[3D scene scripts]
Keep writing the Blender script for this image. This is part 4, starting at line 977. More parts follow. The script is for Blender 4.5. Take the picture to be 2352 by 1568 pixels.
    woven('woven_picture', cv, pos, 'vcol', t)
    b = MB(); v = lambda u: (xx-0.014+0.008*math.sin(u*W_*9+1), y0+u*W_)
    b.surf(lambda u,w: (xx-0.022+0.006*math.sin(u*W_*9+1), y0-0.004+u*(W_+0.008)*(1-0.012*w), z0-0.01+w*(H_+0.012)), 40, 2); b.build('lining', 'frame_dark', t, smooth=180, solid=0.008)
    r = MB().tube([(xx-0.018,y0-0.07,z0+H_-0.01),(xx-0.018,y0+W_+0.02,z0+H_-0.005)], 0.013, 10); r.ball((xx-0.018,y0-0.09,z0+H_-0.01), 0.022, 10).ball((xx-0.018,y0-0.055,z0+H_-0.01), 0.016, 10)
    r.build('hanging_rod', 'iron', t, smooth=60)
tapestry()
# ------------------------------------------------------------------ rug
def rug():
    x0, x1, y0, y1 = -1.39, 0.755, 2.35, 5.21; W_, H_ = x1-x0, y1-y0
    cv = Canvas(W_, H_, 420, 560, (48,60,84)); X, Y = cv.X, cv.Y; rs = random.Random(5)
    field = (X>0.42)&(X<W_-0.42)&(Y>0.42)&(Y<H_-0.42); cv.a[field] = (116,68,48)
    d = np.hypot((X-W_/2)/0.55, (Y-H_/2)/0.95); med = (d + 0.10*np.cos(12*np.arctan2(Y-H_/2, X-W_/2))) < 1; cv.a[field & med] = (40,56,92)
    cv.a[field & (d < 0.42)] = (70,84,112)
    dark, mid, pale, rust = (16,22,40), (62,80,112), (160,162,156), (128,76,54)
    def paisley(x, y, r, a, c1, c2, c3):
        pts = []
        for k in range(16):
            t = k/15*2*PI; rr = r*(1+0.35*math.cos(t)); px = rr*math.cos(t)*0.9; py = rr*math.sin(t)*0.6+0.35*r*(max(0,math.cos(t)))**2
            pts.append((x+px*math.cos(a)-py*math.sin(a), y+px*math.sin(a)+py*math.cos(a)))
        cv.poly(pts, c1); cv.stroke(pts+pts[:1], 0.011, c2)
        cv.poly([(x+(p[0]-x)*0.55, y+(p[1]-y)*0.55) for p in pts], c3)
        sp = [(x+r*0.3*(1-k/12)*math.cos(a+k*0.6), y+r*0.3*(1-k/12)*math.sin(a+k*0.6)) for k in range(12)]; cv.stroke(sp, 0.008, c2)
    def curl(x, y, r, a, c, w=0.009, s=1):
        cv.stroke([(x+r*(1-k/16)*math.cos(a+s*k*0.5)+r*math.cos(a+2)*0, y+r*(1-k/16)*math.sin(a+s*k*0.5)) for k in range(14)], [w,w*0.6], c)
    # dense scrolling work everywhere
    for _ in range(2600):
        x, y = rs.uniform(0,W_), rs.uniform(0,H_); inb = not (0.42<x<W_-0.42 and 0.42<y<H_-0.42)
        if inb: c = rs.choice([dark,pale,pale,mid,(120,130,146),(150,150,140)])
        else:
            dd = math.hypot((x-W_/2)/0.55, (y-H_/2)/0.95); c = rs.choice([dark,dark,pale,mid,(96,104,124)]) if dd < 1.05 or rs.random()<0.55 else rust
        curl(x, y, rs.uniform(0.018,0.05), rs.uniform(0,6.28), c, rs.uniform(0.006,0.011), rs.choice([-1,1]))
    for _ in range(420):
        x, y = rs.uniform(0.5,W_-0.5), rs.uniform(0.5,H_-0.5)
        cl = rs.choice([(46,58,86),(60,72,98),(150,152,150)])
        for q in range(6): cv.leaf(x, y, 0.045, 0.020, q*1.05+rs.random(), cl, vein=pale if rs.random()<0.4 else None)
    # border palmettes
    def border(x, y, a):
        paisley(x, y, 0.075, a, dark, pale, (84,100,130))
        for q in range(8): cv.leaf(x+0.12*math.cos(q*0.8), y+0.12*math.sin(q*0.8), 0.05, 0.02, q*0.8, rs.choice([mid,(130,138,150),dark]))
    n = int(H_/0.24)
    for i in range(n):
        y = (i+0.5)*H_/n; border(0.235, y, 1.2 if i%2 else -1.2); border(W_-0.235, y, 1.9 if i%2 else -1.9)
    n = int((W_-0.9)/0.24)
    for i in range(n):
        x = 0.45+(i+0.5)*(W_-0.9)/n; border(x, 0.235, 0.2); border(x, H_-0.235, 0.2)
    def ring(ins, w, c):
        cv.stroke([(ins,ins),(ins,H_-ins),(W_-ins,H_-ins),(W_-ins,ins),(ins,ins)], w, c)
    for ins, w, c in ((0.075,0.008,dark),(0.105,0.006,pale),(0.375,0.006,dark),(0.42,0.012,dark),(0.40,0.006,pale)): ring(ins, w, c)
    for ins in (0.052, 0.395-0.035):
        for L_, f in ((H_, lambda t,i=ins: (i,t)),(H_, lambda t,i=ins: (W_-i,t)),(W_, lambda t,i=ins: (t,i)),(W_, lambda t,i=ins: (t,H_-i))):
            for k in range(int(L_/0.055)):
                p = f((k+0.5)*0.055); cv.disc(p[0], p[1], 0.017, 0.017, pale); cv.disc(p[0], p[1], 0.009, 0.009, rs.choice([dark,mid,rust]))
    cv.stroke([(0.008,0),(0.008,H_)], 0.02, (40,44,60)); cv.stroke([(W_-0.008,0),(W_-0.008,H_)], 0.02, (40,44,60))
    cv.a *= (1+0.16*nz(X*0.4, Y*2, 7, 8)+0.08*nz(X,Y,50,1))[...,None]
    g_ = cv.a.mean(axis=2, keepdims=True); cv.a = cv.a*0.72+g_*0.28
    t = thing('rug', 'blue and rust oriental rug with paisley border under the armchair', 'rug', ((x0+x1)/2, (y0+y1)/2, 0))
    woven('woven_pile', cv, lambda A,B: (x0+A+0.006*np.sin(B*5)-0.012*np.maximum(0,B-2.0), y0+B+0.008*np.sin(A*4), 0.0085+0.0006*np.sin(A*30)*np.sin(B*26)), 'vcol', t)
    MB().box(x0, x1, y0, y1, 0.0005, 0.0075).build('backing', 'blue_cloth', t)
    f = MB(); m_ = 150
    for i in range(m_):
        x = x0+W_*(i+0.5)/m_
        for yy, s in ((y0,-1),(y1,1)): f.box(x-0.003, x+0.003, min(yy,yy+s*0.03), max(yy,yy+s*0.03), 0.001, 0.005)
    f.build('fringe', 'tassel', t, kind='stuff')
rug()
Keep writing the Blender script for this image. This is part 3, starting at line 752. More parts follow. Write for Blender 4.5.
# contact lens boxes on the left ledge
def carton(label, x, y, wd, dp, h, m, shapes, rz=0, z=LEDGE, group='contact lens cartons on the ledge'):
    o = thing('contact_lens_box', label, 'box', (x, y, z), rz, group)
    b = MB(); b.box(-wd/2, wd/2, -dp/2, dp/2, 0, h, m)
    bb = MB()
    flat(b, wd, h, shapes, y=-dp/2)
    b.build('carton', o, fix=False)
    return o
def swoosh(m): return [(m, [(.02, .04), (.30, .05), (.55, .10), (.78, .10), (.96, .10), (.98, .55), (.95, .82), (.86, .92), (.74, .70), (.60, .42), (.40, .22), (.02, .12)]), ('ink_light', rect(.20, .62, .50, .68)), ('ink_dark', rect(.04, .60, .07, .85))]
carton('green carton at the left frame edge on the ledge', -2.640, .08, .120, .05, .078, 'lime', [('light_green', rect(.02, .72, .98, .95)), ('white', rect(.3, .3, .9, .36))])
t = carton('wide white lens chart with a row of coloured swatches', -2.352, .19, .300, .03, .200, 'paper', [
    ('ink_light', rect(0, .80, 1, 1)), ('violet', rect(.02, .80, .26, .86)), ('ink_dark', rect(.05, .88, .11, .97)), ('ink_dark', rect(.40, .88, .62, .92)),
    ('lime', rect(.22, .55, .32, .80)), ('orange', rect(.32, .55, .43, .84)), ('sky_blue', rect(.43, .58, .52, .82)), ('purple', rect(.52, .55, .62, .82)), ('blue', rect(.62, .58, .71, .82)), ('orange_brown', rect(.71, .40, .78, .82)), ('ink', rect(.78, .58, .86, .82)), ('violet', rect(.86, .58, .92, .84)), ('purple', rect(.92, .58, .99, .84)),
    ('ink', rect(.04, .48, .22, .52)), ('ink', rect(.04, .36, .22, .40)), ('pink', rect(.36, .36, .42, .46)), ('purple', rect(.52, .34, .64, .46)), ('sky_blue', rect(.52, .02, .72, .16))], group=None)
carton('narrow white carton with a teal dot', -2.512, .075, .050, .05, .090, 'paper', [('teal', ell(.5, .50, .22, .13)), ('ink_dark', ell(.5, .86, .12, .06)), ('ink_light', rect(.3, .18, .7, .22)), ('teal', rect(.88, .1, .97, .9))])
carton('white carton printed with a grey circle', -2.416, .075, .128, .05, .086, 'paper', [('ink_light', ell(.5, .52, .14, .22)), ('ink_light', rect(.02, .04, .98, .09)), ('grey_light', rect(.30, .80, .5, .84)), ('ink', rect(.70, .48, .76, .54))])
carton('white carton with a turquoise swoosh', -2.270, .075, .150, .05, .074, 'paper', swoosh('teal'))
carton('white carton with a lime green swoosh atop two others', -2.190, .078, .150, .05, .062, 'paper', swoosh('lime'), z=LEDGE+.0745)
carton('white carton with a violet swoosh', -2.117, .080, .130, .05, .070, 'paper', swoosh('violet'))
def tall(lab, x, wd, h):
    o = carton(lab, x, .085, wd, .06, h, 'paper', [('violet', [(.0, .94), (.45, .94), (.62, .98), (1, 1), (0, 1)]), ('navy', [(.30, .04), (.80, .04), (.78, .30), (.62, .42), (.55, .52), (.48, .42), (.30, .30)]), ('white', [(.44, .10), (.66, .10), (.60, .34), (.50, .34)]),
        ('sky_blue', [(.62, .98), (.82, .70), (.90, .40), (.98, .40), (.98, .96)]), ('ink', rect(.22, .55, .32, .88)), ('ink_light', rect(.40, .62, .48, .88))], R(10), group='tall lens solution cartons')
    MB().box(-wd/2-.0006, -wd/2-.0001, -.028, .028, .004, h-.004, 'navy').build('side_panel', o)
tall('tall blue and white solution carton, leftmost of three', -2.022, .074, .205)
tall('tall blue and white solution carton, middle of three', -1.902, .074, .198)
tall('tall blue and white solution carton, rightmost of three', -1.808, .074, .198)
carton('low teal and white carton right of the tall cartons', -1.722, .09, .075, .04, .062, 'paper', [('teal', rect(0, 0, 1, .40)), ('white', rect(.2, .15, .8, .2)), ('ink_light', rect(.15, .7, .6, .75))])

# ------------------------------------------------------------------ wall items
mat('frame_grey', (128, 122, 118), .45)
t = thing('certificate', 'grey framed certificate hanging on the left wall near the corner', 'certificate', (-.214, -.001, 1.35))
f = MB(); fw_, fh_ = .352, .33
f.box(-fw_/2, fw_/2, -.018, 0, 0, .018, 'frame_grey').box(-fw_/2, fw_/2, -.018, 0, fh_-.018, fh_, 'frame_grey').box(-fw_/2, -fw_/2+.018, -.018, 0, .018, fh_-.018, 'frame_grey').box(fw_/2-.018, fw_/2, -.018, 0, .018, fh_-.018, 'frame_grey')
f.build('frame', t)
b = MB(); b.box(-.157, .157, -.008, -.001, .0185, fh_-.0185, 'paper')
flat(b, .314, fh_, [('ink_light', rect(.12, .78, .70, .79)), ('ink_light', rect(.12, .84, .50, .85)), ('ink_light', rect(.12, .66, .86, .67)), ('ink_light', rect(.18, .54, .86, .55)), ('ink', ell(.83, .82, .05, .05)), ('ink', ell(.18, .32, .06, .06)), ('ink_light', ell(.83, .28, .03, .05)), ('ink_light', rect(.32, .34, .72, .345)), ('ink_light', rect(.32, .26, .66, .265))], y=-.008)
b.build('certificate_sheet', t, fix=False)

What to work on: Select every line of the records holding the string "follow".

Task output:
Keep writing the Blender script for this image. This is part 4, starting at line 977. More parts follow. The script is for Blender 4.5. Take the picture to be 2352 by 1568 pixels.
Keep writing the Blender script for this image. This is part 3, starting at line 752. More parts follow. Write for Blender 4.5.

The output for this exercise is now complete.